For a player who essentially has not been seen in a year, apart from his play in the instructional league, Hjelle sounds almost thankful rather than regretful or angry. He feels as if he progressed as a pitcher and perhaps as a person.

“I don’t think I lost anything,” Hjelle said, asked if it could been seen as a lost year. “It was honestly a really good reset, if not physically, mentally, for sure. Just to — not take a step away from the game, in a sense, but just to kind of keep it at arm’s length a little bit, take a breath, reset mentally.

“Spend some time, have a year just outright with my family and my son. That was amazing, and I’ll never get a year like that back again.”

The 23-year-old giant Giant, who is 6-foot-11 and their No. 11 prospect, has begun showing the team the same stuff it loved when he was a 2018 second-round pick. Hjelle debuted in the Cactus League on Wednesday, when he pitched a one-hit, no-run inning with a fastball that consistently touched 95 mph (on the Scottsdale Stadium gun) and had good feel for his breaking ball.

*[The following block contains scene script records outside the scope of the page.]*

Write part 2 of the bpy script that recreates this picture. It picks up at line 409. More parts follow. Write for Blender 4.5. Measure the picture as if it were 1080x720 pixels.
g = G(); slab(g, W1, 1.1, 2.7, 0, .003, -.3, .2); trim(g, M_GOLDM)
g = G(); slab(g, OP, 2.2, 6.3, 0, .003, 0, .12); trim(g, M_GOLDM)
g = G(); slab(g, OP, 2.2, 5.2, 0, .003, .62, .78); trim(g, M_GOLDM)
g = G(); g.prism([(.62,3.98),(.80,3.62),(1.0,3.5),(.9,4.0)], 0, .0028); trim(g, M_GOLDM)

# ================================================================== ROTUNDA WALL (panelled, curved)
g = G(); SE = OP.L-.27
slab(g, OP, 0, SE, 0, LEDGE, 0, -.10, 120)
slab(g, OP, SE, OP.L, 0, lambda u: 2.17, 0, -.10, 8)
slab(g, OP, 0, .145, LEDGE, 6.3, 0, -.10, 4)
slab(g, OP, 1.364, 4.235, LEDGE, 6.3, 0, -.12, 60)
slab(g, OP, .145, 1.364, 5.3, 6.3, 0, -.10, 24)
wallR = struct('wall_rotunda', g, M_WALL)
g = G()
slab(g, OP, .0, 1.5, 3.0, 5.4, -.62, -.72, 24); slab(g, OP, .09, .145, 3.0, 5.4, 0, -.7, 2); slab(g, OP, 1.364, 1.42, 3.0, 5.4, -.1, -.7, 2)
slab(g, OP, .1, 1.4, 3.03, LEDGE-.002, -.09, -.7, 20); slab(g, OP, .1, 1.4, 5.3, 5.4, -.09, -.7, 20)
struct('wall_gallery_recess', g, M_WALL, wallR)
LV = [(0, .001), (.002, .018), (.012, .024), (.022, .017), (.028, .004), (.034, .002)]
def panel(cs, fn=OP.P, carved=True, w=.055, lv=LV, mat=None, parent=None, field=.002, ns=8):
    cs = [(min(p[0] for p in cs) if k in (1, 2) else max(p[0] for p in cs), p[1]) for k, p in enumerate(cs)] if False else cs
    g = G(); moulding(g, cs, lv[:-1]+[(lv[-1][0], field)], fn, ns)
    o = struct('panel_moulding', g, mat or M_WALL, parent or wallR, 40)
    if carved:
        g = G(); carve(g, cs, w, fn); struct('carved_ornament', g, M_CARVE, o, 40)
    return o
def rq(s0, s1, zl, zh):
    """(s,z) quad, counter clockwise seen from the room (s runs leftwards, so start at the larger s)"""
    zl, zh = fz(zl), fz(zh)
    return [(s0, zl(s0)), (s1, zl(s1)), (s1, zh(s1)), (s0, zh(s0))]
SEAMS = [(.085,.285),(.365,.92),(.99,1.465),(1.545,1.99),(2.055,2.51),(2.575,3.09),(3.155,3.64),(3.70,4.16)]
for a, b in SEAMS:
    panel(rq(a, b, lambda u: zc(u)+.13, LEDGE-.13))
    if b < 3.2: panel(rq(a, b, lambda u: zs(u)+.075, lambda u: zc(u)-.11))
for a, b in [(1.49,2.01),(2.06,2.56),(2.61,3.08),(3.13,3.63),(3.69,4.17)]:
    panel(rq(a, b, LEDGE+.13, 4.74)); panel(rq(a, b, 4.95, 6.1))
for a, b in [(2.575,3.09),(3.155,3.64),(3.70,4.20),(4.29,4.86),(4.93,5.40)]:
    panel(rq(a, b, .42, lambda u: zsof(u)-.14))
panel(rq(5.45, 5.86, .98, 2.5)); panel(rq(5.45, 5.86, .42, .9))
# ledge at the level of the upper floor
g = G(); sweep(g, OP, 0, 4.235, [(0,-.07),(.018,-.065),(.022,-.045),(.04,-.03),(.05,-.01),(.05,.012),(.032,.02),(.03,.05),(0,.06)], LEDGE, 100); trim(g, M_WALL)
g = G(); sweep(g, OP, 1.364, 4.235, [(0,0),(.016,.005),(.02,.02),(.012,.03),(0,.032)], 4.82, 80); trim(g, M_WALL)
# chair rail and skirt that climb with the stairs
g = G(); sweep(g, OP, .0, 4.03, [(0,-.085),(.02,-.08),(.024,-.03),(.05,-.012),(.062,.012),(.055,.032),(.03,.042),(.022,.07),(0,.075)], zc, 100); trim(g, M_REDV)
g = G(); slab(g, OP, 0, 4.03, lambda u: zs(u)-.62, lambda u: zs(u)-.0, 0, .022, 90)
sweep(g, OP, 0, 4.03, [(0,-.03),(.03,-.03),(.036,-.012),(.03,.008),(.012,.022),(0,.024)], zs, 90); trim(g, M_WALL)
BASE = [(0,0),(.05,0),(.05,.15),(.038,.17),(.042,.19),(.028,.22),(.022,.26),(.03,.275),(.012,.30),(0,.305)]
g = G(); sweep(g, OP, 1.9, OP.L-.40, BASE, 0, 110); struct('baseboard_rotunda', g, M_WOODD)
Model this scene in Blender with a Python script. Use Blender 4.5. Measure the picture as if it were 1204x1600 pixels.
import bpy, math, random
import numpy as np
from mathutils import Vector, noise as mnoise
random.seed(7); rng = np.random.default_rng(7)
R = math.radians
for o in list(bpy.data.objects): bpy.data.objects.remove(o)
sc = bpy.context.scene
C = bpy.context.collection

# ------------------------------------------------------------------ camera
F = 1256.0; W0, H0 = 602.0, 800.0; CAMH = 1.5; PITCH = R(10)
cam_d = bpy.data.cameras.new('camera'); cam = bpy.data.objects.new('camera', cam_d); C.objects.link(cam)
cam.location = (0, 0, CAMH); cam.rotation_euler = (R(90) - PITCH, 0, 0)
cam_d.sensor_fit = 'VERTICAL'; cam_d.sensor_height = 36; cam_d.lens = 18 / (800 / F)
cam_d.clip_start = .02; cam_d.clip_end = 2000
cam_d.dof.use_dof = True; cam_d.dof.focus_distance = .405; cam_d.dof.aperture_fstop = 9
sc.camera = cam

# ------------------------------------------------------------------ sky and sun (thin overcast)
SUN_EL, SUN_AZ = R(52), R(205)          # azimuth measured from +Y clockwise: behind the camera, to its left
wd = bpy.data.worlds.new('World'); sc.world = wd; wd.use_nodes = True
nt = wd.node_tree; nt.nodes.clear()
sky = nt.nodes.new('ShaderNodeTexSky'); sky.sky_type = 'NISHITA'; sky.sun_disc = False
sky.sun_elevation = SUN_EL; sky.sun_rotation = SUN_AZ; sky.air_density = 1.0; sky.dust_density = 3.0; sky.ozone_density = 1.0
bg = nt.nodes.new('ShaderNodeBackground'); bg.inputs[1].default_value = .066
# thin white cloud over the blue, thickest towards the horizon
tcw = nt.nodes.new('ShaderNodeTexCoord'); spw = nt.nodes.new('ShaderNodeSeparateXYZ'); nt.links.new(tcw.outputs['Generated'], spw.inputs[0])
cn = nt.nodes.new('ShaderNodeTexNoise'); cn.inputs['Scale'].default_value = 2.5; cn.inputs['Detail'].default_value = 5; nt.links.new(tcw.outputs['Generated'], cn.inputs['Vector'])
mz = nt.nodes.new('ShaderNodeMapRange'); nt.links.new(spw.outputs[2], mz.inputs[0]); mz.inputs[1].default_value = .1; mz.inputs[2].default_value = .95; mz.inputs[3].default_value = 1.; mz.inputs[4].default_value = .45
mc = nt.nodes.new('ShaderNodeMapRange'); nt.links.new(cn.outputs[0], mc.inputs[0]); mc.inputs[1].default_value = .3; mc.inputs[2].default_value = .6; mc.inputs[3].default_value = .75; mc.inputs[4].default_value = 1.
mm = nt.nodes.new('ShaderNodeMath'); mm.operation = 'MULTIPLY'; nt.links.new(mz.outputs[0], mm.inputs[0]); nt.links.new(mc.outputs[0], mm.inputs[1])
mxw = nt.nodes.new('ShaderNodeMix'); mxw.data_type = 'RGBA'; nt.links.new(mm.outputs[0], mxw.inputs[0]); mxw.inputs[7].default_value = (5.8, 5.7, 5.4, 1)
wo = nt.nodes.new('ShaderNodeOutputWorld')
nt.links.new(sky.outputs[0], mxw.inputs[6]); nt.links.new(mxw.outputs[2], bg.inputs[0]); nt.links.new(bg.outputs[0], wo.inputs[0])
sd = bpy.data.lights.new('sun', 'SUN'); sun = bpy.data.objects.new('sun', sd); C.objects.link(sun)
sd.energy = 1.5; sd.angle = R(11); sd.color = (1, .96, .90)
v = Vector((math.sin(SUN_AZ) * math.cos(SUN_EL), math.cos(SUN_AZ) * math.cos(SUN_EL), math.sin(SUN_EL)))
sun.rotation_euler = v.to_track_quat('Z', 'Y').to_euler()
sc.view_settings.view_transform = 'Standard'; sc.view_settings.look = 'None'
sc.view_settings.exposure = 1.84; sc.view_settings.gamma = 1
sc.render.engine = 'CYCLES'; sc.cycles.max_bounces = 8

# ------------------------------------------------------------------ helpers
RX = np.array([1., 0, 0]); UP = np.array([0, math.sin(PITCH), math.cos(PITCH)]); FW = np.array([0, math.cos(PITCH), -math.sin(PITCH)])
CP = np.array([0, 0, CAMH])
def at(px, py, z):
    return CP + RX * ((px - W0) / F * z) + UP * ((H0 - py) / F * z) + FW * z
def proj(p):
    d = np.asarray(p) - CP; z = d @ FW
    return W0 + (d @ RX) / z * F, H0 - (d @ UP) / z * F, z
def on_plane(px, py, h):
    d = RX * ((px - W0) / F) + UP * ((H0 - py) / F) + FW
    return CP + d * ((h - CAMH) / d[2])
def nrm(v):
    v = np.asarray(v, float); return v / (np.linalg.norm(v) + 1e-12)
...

“It’s a tough at-bat for hitters because you don’t often see limbs that long,” Gabe Kapler said with a laugh, “and trying to pick the ball up from a location that you don’t normally see. So good, solid outing.”

His windup is so easy for such an overwhelming pitcher, and he feels smoother on the mound than he did a year ago. He’s had time for reps, even if they weren’t watched by coaches on site.

“I feel a lot more together, just in terms of my body, and I feel a lot more coordinated and fluid,” said Hjelle, who said he did rehab exercises not because he needed to but because he heard it might help. “Last year I was pretty … stiff and rigid, but I feel so much more tight and compact.”

He’s had time to clear his head, which can be enormous for a prospect who so badly wants to reach the majors and needs to go through so much — in so many places — before that dream comes true. Hjelle touched Richmond in 2019 and has positioned himself, if all goes right, to touch San Francisco this year.

The Giants will need a lot of pitchers this year, especially starters, and Hjelle is the closest prospect to being ready. He was missed last year, but it will be hard to miss the skyscraper again for a few reasons.